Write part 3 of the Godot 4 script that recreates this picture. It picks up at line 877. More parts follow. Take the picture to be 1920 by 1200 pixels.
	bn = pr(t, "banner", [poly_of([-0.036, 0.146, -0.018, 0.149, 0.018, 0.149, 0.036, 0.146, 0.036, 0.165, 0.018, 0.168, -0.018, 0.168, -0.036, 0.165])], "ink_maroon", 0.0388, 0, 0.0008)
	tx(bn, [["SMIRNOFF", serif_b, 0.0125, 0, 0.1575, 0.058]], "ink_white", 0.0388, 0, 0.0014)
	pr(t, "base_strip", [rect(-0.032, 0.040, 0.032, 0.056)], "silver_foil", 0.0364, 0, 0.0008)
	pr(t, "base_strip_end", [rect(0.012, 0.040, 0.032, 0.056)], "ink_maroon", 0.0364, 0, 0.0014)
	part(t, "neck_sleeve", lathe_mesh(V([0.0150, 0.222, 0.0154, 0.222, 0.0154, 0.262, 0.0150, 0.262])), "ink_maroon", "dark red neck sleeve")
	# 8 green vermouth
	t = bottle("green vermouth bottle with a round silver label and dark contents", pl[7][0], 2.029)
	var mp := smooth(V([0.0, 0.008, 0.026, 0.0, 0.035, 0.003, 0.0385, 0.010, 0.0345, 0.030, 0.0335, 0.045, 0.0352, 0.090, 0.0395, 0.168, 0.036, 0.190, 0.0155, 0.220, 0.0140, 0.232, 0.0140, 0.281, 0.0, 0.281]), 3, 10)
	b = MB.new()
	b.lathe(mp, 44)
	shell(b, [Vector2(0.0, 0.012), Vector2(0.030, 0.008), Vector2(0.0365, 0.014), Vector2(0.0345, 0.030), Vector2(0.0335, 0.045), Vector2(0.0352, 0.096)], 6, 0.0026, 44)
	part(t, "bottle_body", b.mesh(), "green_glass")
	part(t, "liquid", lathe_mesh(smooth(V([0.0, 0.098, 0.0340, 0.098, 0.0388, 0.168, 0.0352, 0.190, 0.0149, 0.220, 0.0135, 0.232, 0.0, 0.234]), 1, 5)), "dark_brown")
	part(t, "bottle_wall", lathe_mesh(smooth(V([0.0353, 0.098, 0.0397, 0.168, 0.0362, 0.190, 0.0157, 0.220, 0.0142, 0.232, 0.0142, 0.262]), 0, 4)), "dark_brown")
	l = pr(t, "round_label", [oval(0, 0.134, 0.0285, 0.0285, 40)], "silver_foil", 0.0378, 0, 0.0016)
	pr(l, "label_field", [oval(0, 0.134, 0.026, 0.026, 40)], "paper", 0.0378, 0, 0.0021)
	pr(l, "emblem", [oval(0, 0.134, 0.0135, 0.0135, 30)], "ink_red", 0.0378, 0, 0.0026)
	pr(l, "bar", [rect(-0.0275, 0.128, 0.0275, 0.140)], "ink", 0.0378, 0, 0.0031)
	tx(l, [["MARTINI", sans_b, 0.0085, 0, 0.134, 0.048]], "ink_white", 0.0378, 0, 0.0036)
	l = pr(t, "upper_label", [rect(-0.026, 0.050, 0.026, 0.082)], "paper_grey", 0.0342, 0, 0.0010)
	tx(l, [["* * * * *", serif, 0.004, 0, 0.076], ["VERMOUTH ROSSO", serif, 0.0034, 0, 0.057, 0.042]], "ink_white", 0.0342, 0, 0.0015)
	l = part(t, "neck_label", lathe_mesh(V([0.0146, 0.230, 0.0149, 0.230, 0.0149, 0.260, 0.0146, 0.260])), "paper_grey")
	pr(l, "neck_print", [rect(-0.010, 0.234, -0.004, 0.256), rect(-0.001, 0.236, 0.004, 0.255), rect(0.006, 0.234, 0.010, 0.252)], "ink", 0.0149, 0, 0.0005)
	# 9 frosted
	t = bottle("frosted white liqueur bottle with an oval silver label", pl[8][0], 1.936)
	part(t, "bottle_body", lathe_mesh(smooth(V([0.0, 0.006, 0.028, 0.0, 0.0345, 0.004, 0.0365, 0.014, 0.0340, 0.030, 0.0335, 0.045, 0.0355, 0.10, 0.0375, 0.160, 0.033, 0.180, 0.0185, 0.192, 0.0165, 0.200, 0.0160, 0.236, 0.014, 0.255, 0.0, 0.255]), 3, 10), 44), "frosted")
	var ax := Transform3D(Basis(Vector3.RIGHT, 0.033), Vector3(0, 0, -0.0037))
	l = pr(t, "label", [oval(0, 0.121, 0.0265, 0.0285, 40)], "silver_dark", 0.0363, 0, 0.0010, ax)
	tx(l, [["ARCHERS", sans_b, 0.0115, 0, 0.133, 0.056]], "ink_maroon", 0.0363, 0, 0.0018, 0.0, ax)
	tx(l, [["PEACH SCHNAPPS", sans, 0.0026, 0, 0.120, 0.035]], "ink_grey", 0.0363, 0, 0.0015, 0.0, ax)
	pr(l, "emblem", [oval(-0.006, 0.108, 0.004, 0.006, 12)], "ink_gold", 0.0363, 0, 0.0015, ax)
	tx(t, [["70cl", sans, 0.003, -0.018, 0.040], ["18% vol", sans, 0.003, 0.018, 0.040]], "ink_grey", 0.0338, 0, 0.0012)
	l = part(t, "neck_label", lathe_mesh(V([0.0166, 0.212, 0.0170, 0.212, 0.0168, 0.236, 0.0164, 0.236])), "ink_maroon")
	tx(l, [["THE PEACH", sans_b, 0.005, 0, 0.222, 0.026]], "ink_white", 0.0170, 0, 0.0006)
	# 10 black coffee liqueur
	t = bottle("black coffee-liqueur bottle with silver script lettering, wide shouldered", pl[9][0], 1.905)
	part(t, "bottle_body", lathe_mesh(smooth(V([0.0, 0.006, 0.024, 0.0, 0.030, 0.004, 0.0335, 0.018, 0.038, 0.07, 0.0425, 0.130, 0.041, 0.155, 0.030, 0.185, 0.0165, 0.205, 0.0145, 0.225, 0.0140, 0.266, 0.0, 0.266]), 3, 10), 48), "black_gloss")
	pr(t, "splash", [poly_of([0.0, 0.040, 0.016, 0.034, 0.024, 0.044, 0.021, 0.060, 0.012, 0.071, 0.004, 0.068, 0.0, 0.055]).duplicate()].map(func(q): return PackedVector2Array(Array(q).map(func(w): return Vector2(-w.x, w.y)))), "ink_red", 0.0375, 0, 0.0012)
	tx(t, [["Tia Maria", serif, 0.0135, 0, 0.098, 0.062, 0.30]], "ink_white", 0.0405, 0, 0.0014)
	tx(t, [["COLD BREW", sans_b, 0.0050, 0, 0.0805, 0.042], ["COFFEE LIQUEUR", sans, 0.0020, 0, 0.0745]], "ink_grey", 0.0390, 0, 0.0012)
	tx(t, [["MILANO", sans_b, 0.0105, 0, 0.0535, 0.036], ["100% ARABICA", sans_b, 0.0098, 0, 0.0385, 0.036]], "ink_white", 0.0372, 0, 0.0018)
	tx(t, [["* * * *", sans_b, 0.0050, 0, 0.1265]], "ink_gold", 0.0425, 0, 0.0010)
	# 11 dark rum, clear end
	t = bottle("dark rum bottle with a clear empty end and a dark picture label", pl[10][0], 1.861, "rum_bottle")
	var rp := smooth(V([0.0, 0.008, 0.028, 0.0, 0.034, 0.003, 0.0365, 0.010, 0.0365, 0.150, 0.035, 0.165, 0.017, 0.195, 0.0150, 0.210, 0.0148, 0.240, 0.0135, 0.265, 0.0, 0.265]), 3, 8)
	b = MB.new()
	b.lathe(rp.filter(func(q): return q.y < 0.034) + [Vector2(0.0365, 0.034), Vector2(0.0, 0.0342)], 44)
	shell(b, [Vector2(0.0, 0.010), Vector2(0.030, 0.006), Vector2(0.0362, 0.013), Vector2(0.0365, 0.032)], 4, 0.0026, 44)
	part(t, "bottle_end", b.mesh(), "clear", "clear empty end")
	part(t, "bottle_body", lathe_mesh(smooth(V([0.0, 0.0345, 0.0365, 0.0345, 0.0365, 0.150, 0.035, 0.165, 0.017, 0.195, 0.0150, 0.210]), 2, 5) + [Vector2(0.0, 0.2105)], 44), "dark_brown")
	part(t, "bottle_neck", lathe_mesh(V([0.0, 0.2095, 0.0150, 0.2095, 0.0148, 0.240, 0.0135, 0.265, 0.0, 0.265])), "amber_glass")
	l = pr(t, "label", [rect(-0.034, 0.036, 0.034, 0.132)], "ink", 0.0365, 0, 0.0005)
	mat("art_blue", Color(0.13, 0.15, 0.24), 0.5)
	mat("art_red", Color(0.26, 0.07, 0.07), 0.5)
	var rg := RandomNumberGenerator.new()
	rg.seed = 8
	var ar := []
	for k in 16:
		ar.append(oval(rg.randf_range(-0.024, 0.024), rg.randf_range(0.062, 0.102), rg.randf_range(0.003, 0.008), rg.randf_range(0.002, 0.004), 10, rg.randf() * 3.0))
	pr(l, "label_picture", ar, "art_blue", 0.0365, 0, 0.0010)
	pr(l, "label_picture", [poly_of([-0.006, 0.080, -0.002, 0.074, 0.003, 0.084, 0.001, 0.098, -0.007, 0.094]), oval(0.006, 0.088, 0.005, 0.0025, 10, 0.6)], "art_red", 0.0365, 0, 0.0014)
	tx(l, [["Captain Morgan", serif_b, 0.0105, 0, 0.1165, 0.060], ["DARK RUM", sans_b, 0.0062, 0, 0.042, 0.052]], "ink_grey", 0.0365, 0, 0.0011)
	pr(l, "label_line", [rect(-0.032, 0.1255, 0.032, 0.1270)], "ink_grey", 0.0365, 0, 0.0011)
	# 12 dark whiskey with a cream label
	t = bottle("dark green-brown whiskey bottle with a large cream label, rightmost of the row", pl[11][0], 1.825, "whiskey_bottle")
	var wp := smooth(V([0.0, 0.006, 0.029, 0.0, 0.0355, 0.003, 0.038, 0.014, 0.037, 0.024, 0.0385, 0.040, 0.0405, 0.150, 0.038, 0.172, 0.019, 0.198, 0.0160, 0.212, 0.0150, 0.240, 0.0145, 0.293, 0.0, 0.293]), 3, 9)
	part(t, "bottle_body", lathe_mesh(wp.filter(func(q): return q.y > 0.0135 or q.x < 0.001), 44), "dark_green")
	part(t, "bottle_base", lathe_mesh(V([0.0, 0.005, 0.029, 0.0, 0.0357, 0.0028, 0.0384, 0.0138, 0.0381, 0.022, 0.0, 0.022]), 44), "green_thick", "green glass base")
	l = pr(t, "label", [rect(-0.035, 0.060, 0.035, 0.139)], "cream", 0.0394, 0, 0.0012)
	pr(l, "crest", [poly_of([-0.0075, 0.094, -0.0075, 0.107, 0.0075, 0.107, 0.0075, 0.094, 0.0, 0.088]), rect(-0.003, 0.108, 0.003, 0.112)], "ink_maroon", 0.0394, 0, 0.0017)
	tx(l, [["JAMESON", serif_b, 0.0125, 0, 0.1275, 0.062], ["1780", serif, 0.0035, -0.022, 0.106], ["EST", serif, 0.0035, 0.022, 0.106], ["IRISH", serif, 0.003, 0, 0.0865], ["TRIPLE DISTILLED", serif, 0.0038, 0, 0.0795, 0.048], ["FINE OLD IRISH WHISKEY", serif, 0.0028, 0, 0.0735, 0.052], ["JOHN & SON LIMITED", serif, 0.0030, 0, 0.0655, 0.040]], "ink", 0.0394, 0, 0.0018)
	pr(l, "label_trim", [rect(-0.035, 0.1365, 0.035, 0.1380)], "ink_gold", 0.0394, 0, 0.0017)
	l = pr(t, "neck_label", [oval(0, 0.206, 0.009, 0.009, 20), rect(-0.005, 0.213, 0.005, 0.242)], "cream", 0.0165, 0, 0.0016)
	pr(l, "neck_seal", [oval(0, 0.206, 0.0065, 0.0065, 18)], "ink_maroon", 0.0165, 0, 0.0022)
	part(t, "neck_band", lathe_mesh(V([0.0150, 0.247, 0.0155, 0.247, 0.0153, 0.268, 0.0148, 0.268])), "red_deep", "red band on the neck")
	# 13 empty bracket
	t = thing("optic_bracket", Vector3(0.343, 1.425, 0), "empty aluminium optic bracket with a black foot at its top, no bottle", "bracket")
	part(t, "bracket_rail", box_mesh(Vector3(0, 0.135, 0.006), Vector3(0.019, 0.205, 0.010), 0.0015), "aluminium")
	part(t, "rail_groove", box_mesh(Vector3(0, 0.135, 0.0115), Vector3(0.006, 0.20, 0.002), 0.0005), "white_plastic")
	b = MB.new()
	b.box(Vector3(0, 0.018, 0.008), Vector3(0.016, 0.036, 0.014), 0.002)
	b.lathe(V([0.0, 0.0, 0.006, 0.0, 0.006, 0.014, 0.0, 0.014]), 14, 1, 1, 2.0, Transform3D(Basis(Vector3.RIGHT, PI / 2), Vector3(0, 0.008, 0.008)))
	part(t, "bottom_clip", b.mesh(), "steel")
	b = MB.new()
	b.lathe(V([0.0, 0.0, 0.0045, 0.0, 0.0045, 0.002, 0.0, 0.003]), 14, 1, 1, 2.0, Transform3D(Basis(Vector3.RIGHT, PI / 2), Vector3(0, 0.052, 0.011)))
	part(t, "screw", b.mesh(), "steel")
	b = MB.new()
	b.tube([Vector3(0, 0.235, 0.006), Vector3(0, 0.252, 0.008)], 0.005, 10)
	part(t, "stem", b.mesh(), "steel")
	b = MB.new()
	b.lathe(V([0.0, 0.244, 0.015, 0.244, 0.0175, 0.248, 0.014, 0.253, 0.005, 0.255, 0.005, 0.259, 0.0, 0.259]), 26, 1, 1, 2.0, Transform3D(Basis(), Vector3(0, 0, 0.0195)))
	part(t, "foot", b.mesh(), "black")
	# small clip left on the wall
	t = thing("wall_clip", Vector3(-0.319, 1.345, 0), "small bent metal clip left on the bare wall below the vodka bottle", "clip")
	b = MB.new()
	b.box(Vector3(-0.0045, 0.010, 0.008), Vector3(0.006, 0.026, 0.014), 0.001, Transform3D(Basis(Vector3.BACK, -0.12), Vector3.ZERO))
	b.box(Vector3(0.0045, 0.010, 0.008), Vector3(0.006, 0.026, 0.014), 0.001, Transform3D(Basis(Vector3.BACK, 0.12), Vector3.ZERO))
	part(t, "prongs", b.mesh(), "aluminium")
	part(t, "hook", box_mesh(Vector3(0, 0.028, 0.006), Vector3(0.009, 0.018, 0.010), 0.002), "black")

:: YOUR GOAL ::
Pick out the lines containing the string "script" and show them.

:: FINAL ANSWER ::
Write part 3 of the Godot 4 script that recreates this picture. It picks up at line 877. More parts follow. Take the picture to be 1920 by 1200 pixels.
	t = bottle("black coffee-liqueur bottle with silver script lettering, wide shouldered", pl[9][0], 1.905)